Adesso che arriva il Natale Maria Pia si rimbocca le maniche, pronta a sfornare lavori e lavoretti per i mercatini della solidarietà, e chissà se non sarebbe una buona idea nominare Maria Pia Romani come ambasciatrice della giornata internazionale della disabilità, quella che in tutto il mondo si celebra proprio oggi, il 3 dicembre.
«Per rimanere più tempo dentro la Fondazione Don Gnocchi, ho rinunciato anche al mio lavoro», racconta ancora Maria Pia, e le brillano gli occhi quando pensa a quanti lavori con la maglia, e con il cucito, e con l’ uncinetto potrà fare in queste settimane.
Dice: «Lavorare a maglia è da sempre una mia passione.
Aver potuto metterla a disposizione di persone meno fortunate è stata per me una gioia doppia».
Anche alle «ragazze» brillano gli occhi quando Maria Pia apre i suoi canestri «magici» e tira fuori gli strumenti del mestiere, gomitoli dai colori sgargianti, ferri di qualsiasi dimensione, una batteria di uncinetti colorati.
Brillano gli occhi di Cinzia, e di Gianna, e di Concetta che con Maria Pia sono davvero cresciute, imparando l’ arte della maglia.

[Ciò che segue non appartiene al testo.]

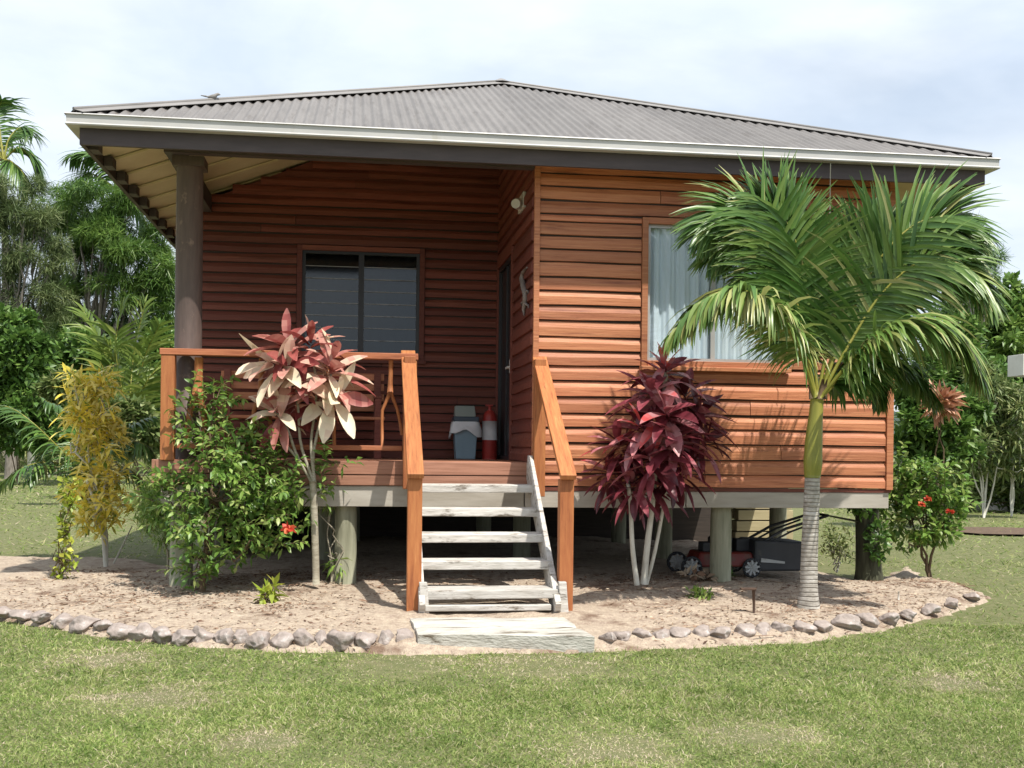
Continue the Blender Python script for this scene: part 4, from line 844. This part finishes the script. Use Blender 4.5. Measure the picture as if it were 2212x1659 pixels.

Da un po’ di tempo alla Fondazione Don Gnocchi ad assistere le «ragazze» è arrivato anche Francesco Marzo, il marito di Maria Pia che di nuovo sorride, e dice: «Diciamo che lui con la maglia non è proprio ferrato, però da quando è andato in pensione se vuole trovare la sua famiglia è qui che deve venire».